Lebih parahnya, sering kali ditemukan di Rumah Sakit adanya unsur keterpaksaan tenaga kesehatan melakukan tindakan untuk kelompok masyarakat tertentu. Kelompok tertentu disini sering kali diistilahkan sebagai mantan “Tim Sukses” dari Pengobral janji. Kelompok ini pada umumnya mampu membayar, tetapi karena “kekuasaan politiknya” atau lebih tepat arogansinya, lalu tidak membayar. 

Celakanya lagi, kelompok tersebut justru sering meminta dilayani dengan fasilitas terbaik yang ada di rumah sakit. Contohnya, seringkali terjadi pada saat penempatan rawat inap di rumah sakit. 

Jadi, janji untuk mengutamakan masyarakat bukanya sekedar untuk golongan tertentu bisa menikmati. Atau sering kali blusukan di fasilitas kesehatan untuk melihat kondisi warga terbaring sakit.

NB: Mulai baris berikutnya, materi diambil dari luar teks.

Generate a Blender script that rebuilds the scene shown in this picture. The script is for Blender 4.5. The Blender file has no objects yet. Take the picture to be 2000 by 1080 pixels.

Dan itu dianggap pro dengan rakyat, tapi tidak memberikan solusi untuk peningkatan kesehatan dalam hal tenaga kesehatan dan fasilitas kesehatan. 

Dalam doaku mengucapkan, semoga MTH-IBS diberikan umur panjang di masa periodenya, sehingga program bidang kesehatan satu dokter satu desa, pengadaan kendaraan operasional roda dua bidan desa, peningkatan biaya transport bagi petugas Peran Pembantu Pembina Kelurga Berencana Desa (PPKBD) dan Sub PPKBD dalam mensosiliaskan Program Kelurga Berencana (KB). Hal ini dapat menjawab permasalah status peningkatan kesehatan secara promotif dan preventif di kabupaten Luwu Timur. 

Secara kuratif dan Rehabilitatif MTH-IBS dalam program kesehatan menjanjikan warganya mendatangkan  50 dokter spesialis, pembangunan rumah sakit type C di Malili dan Towuti, dan peningkatan menambahkan peningkatan layanan rawat inap Puskemas. 

Dalam jangka waktu 24 bulan masa jabatannya bisa merealisasikan hal tersebut. Disayangkan, jika itu terserang penyakit lupa. Mudah-Mudahan saja hal itu tidak bakal terjadi.